Кстати, люди, лишенные исторической эмоции, вызывают у меня — даже не знаю какое чувство: les panvres, за что их лишили такого богатства; будто проходит человек, лишенный обоняния, мимо розариума. «Не подозревая»!
Когда-то о людях, которые «не подозревают» о многом в жизни, хорошо писал Юрий Фельзен. Кажется, в «Письмах о Лермонтове». Какая страшная вещь — угасание памяти!
Я сейчас подумал: «кажется», его звали по-настоящему Николай Фрейденштейн. А этого забывать нам нельзя. Ничего о них нельзя забывать. Я говорю о них. Потому что думаю о Юре Мандельштаме, о Илье Исидоровиче Бунакове-Фундаминском, и о многих, многих, может быть, о 6 миллионах. Потому что они были евреями, с их страшной трагической судьбой и они погибли, и об этом нельзя забывать, и перед их памятью мы должны как-то все время стоять с обнаженной головой.
Так! Это преступления фашизма, преступления Гитлера.
Ну, а сотни тысяч, а может, и миллионов (кто знает?) невинных, честных советских людей, погибших по милости тов. Сталина?
«Ошибки и заблуждения»? Об этом можно забыть? Или при упоминании об этом трусливо поджимать хвост под (…).
И кто меня убедит, что гнусная такая бесчеловечность везде и всегда равнозначна. И никаким «во имя» ни прикрыться, ни оправдаться не может, потому что нет превыше ценности, чем человечность, и ничего не может быть гнуснее и подлее софистики, провозглашающей бесчеловечность во имя человечности!
7.
(Отрывок письма к Полине Львовне Вайншенкер, другу и биографу писателя Антонина Петровича Ладинского — Н.Ч.).
— Среди материалов о Ладинском, присланных вами Ник. Ник. — у, меня поразила «справка» Татьяны Алексеевны Осоргиной.
Это даже не ответ на письмо, это именно «справка», подчеркивающая нежелание завязывать переписку с Вами и по поводу Ладинского, это явная демонстрация, носящая антисоветский характер. Ведь все мы, вернувшиеся на родину, в глазах этих эмигрантов — чуть ли не «предатели» и т. д. Один мой прежний приятель и сподвижник по «Союзу русских молодых поэтов и писателей во Франции», Ник. Владим. Станюкович — поэт и литератор, демонстративно не пожелал принять от меня последнюю книгу его брата Кир. Вл. Станюковича «Тропой архаров» — советского ученого, биолога.

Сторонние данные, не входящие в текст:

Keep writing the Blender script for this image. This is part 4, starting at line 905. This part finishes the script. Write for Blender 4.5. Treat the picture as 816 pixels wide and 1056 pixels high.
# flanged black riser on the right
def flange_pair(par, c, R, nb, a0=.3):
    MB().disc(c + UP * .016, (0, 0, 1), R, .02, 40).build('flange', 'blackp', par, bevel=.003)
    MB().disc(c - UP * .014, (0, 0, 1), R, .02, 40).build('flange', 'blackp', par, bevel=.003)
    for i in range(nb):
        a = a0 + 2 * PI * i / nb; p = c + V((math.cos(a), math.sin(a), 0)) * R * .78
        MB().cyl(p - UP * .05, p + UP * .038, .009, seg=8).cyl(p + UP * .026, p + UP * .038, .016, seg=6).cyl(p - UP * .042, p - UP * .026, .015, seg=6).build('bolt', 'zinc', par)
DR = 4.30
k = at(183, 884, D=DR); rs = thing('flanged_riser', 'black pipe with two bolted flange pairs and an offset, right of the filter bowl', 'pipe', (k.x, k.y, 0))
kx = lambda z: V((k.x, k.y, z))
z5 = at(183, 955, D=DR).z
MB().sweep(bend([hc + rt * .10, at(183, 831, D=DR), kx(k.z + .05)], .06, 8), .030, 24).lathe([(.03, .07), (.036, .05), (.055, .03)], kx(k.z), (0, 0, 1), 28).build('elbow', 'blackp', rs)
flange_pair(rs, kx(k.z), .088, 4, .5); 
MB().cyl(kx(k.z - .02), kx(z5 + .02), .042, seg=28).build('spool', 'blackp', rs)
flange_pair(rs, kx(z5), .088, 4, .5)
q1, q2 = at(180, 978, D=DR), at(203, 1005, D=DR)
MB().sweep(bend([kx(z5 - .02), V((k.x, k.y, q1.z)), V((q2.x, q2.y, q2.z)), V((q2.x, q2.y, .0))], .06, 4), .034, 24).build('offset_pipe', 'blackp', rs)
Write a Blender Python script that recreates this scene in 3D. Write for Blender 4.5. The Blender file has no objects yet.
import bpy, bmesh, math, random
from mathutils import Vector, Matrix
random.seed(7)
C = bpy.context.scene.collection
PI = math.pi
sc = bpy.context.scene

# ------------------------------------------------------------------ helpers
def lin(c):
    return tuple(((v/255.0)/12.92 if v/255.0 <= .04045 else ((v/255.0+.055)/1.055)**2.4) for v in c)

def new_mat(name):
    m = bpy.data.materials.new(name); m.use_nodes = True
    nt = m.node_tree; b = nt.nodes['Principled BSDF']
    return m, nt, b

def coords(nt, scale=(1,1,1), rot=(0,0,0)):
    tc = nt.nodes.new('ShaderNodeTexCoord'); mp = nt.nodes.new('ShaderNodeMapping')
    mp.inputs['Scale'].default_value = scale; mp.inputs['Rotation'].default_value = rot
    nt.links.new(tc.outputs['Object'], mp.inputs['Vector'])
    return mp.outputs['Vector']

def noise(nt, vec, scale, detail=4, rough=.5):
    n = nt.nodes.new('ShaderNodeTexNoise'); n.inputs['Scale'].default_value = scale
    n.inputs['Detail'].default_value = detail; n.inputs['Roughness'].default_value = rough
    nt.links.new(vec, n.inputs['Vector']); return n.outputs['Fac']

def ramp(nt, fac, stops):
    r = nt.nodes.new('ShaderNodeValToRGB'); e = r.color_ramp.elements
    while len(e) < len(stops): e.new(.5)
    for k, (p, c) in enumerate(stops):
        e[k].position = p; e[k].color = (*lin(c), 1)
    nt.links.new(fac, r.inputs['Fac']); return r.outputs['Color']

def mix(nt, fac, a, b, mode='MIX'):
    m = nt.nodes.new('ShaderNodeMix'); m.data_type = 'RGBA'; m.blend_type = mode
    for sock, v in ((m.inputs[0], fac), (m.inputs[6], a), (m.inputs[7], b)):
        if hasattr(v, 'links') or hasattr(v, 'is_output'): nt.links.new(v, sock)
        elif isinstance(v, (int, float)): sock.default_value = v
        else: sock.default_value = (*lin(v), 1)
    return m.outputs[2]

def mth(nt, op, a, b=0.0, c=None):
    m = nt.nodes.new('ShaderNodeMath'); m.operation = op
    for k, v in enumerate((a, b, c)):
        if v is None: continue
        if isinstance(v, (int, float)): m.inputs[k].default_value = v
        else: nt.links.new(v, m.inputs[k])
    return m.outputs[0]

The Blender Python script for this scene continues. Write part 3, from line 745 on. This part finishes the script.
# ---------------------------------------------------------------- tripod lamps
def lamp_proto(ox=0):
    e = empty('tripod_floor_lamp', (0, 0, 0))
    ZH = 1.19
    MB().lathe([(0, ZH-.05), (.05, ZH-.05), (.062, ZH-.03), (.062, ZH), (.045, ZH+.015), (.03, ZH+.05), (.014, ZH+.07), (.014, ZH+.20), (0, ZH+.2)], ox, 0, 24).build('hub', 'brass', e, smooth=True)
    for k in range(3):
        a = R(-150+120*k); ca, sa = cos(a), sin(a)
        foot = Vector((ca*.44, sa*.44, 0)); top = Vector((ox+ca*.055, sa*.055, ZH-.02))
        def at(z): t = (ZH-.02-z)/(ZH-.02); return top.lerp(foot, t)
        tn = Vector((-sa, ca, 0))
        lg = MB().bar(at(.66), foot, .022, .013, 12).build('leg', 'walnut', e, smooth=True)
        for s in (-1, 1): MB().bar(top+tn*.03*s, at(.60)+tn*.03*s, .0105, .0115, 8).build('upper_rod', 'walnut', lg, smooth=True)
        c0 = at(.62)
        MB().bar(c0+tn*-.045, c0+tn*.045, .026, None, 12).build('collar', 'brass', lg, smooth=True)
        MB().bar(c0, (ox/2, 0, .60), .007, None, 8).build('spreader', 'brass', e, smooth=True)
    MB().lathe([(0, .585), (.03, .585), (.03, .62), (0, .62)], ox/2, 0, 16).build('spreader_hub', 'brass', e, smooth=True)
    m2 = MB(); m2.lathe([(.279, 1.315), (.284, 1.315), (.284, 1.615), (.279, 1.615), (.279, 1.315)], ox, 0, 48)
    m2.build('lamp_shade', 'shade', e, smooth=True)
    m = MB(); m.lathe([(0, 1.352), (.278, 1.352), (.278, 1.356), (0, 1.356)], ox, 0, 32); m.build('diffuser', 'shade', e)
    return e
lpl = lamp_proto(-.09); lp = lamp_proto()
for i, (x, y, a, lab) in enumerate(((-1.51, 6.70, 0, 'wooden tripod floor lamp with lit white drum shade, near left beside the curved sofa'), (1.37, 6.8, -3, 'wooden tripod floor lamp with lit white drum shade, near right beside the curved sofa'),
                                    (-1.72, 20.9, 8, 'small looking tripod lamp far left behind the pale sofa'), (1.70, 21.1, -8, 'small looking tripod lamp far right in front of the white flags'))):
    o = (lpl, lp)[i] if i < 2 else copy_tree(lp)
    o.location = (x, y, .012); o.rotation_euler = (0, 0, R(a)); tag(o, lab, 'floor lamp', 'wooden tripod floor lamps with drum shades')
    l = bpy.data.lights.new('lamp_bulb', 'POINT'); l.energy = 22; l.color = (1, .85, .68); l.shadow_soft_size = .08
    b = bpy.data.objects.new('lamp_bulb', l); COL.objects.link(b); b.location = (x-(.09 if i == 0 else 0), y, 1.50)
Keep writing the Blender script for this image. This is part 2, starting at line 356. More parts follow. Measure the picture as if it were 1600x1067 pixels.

Помимо всего прочего, эта «справка», как мне кажется, далека от «истины». Осоргина старательно отгораживается в ней от Ладинского, и выходит так, что Михаил Андреевич (Осоргин — Н.Ч.) и она были еле-еле знакомы с Ладинским.
«У нас дома был, вероятно, всего несколько раз. Один раз, помню, довольно смутно, что был вечером в числе других знакомых из числа литературной молодежи».
Последняя фраза требует расшифровки. У М.А.Осоргина, если не ошибаюсь, по понедельникам вечером регулярно (опять-таки не помню, каждый или через понедельник) собирался кружок, кружок этот носил несколько специфический характер, в него, действительно, входило некоторое число литературном «молодежи» («молодежи» по эмигрантским особым меркам, где некто был моложе Бунина, Зайцева, Осоргин а, Шмелева, Мережковского и т. д., все, кто начал свою литературную деятельность уже в эмиграции, до конца эмигрантских дней оставался «литературной молодежью»), но кружок этот не был литературным.